Chaque jour qui passe (sur 31 au total) fera en outre grimper la difficulté d’un cran, ajoutant ici un papier à présenter, là une règle à prendre en compte : passé le jour 15, on demandera ainsi le passeport, la carte d’entrée si le voyageur est étranger, la carte de travail s’il vient pour une embauche, le tout à vérifier en un temps qui, lui, n’est pas extensible. Les pièces sont-elles toutes valides ? Le numéro d’identité est-il le même sur l’ensemble des documents ? La personne est-elle du même sexe que celui indiqué ? Son surpoids est-il suspect ? En cas de problème, on relie deux éléments discordants pour mettre la personne devant son mensonge ou oubli, avant de choisir la sanction – soit le tampon rouge du refus, soit l’incarcération musclée -.
Grosse tension ludique
Derniers outils, en cas de doute : on pourra vérifier les empreintes ou scruter la personne au scanner, humiliant mais indispensable pour s’assurer qu’elle ne porte ni bombe ni paquet de drogue scotchées sous les vêtements. Et quand bien même tout les voyants sont au vert, il faut encore vérifier si notre voyageur n’est pas l’un des trois criminels « Most Wanted » du jour.
Autant de tâches thématiquement pesantes, qui sont en même temps, paradoxalement, distrayantes voire gratifiantes, dans un grand écart glaçant dont on n’arrive jamais à s’accomoder : épingler une erreur s’accompagne toujours d’une petite satisfaction, de la petite jouissance de maîtriser la situation, tel un cador des frontières empli de son petit pouvoir bureaucrate… sentiment mesquin que le jeu vient tacler en permanence en attisant la culpabilité par dialogues interposés, pour nous rappeler combien ce petit pouvoir du « coup de tampon » est insidieusement, silencieusement cruel et inhumain. Dans Papers, Please, la progression du joueur est ainsi, forcément, une lutte contre lui-même, contre ses émotions et son humanité : une idée de design troublante qui ne laisse pas de fasciner.

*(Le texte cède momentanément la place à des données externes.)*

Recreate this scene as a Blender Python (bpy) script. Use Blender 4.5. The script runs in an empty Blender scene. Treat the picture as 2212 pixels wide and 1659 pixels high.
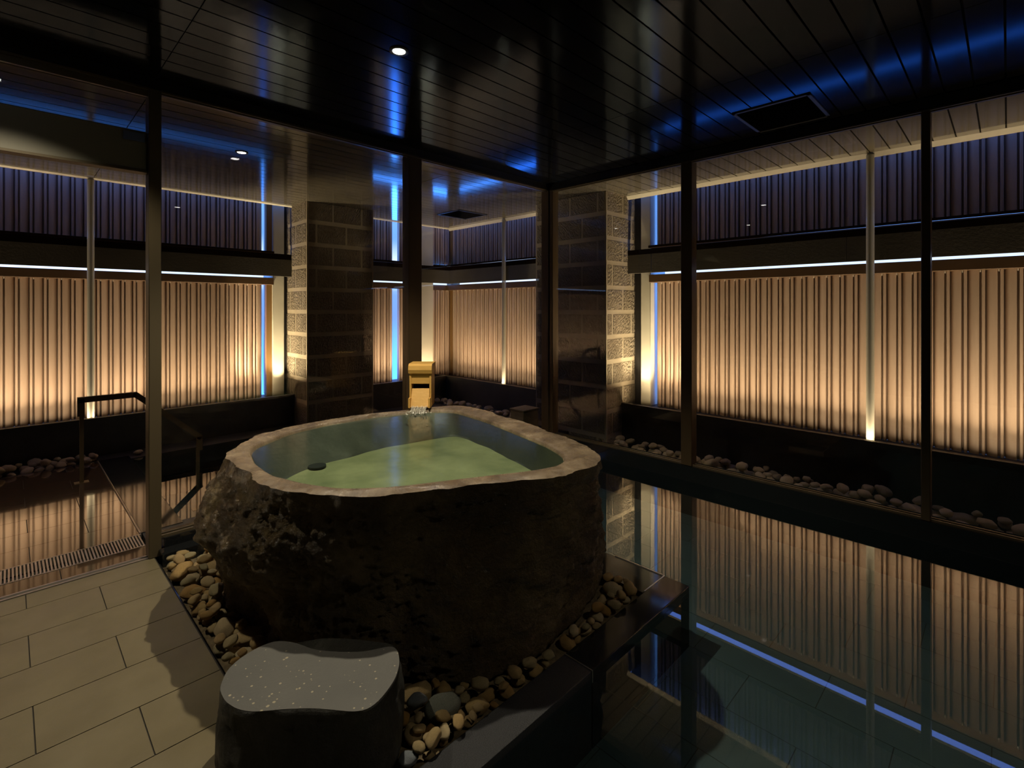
import bpy, bmesh, math, random
from mathutils import Vector, noise, Matrix
random.seed(7)
PI = math.pi
C = bpy.context.scene.collection
S = bpy.context.scene

# ------------------------------------------------------------------ helpers
def link(o):
    C.objects.link(o); return o

def new_obj(name, bm, mat, parent=None, smooth=False, kind=None):
    me = bpy.data.meshes.new(name)
    bmesh.ops.recalc_face_normals(bm, faces=bm.faces)
    bm.to_mesh(me); bm.free()
    if smooth:
        for p in me.polygons: p.use_smooth = True
    mats = mat if isinstance(mat, (list, tuple)) else [mat]
    for m in mats: me.materials.append(m)
    o = link(bpy.data.objects.new(name, me))
    if parent: o.parent = parent
    if kind: o['kind'] = kind
    return o

def empty(name, loc=(0, 0, 0), rz=0):
    o = link(bpy.data.objects.new(name, None))
    o.location = loc; o.rotation_euler = (0, 0, rz); o.empty_display_size = 0.05
    return o

def tag(o, label=None, cat=None, group=None, kind=None):
    if label: o['label'] = label
    if cat: o['category'] = cat
    if group: o['group'] = group
    if kind: o['kind'] = kind
    return o

def box(bm, x0, x1, y0, y1, z0, z1):
    vs = [bm.verts.new((x, y, z)) for z in (z0, z1) for y in (y0, y1) for x in (x0, x1)]
    for f in ((0, 1, 3, 2), (4, 5, 7, 6), (0, 1, 5, 4), (2, 3, 7, 6), (0, 2, 6, 4), (1, 3, 7, 5)):
        bm.faces.new([vs[i] for i in f])
    return vs

def bevel_all(bm, w, seg=1):
    bmesh.ops.bevel(bm, geom=list(bm.edges), offset=w, segments=seg, affect='EDGES', profile=0.6)

def B(*boxes):
    bm = bmesh.new()
    for b in boxes: box(bm, *b)
    return bm

def cyl(bm, p0, p1, r0, r1=None, n=20, cap=True):
    r1 = r0 if r1 is None else r1
    p0, p1 = Vector(p0), Vector(p1)
    d = (p1 - p0).normalized()
    a = d.orthogonal().normalized(); b = d.cross(a)
    A, Bv = [], []
    for i in range(n):
        t = 2 * PI * i / n
        w = a * math.cos(t) + b * math.sin(t)
        A.append(bm.verts.new(p0 + w * r0)); Bv.append(bm.verts.new(p1 + w * r1))
    for i in range(n):
        j = (i + 1) % n
        bm.faces.new((A[i], A[j], Bv[j], Bv[i]))
    if cap:
        bm.faces.new(A[::-1]); bm.faces.new(Bv)

def prism(bm, pts, z0, z1):
    a = [bm.verts.new((x, y, z0)) for x, y in pts]
    b = [bm.verts.new((x, y, z1)) for x, y in pts]
    n = len(pts)
    for i in range(n):
        j = (i + 1) % n
        bm.faces.new((a[i], a[j], b[j], b[i]))
    bm.faces.new(a[::-1]); bm.faces.new(b)

def wedge(prof, a0, a1, axis):
    bm = bmesh.new()
    f = (lambda a, p: (a, p[0], p[1])) if axis == 'x' else (lambda a, p: (p[0], a, p[1]))
    A = [bm.verts.new(f(a0, p)) for p in prof]; Z = [bm.verts.new(f(a1, p)) for p in prof]
    for i in range(len(prof)):
        j = (i + 1) % len(prof); bm.faces.new((A[i], A[j], Z[j], Z[i]))
    bm.faces.new(A[::-1]); bm.faces.new(Z)
    return bm

# ------------------------------------------------------------------ materials
class NT:
    def __init__(self, name):
        self.m = bpy.data.materials.new(name); self.m.use_nodes = True
        self.t = self.m.node_tree; self.t.nodes.clear()
        self.out = self.t.nodes.new('ShaderNodeOutputMaterial')
    def n(self, typ, **kw):
        nd = self.t.nodes.new(typ)
        for k, v in kw.items():
            if k.startswith('i_'):
                key = k[2:]
                key = int(key) if key.isdigit() else key.replace('_', ' ')
                nd.inputs[key].default_value = v
            else: setattr(nd, k, v)
        return nd
    def l(self, a, b): self.t.links.new(a, b)
    def ramp(self, fac, stops):
        r = self.n('ShaderNodeValToRGB')
        el = r.color_ramp.elements
        while len(el) < len(stops): el.new(0.5)
        for e, (p, c) in zip(el, stops):
            e.position = p; e.color = (*c, 1) if len(c) == 3 else c
        self.l(fac, r.inputs[0]); return r.outputs[0]
    def noise(self, scale, detail=4, rough=0.55, coord='Object', mapscale=None, dist=0):
        tc = self.n('ShaderNodeTexCoord'); src = tc.outputs[coord]
        if mapscale:
            mp = self.n('ShaderNodeMapping'); mp.inputs['Scale'].default_value = mapscale
            self.l(src, mp.inputs[0]); src = mp.outputs[0]
        nz = self.n('ShaderNodeTexNoise'); nz.inputs['Scale'].default_value = scale
        nz.inputs['Detail'].default_value = detail; nz.inputs['Roughness'].default_value = rough
        nz.inputs['Distortion'].default_value = dist
        self.l(src, nz.inputs['Vector']); return nz.outputs['Fac']

def pmat(name, col, rough=0.5, col2=None, nscale=8, bump=0, bscale=60, metal=0, ior=1.5, spec=None, rough2=None, coord='Object', mapscale=None, stops=(0.3, 0.7), coat=0):
    N = NT(name)
    p = N.n('ShaderNodeBsdfPrincipled')
    p.inputs['Roughness'].default_value = rough; p.inputs['Metallic'].default_value = metal; p.inputs['IOR'].default_value = ior
    p.inputs['Coat Weight'].default_value = coat
    p.inputs['Coat Roughness'].default_value = 0.08
    if spec is not None: p.inputs['Specular IOR Level'].default_value = spec
    p.inputs['Base Color'].default_value = (*col, 1)
    if col2 is not None:
        f = N.noise(nscale, coord=coord, mapscale=mapscale)
        N.l(N.ramp(f, [(stops[0], col), (stops[1], col2)]), p.inputs['Base Color'])
    if rough2 is not None:
        f = N.noise(nscale * 0.7, detail=5, coord=coord)
        N.l(N.ramp(f, [(0.35, (rough,) * 3), (0.65, (rough2,) * 3)]), p.inputs['Roughness'])
    if bump:
        f = N.noise(bscale, detail=5, rough=0.65, coord=coord)
        b = N.n('ShaderNodeBump'); b.inputs['Strength'].default_value = bump; b.inputs['Distance'].default_value = 0.01
        N.l(f, b.inputs['Height']); N.l(b.outputs[0], p.inputs['Normal'])
    N.l(p.outputs[0], N.out.inputs[0])
    return N.m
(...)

On apprécié également le développement d’une structure narrative légère, via l’apparition de personnages-clés à des moments précis ; on pense à ce papy des campagnes au passeport bricolé, tentant de passer les frontière sans succès, running gag qui court sur toute la durée du jeu ; ou encore, à cet agent masqué d’une faction anti-dictature, infiltrant ses espions par notre aide – pour peu que l’on accepte, et que l’on parvienne à décrypter ses messages codés -, espions dont les actions font ensuite les gros titres de la presse. Seule contre-partie de cette scénarisation légère, le jeu y perd un peu de sa fraîcheur lors d’un second run – les événements narratifs sont scriptés et surviennent à jours fixes. Quant à la version iPad, pour finir, il s’agit tout simplement de la meilleure du jeu : le gameplay tout en glissés de papiers et organisation d’un espace limité fait des merveilles sur l’écran d’une tablette, et l’interface réagencée en mode portrait assure un confort optimal.
Conclusion
Si son look austère et sa thématique pesante risquent d’en repousser plus d’un, Papers, Please n’en reste pas moins l’un des jeux les plus surprenants sorti sur mobile en 2014, sorte de simulation de « petit pouvoir bureaucrate » qui cache sous son principe simpliste et répétitif (accepter ou refuser le passage aux voyageurs) des ressorts ludiques accrocheurs ; manière brillantissime de mettre en balance l’exigence du « jouer bien » et le sens moral, compassionnel de son joueur, dans une tension extrême qui contribue à le rendre fascinant. Une perle rare et traduite en français, fortement conseillée aux joueurs curieux.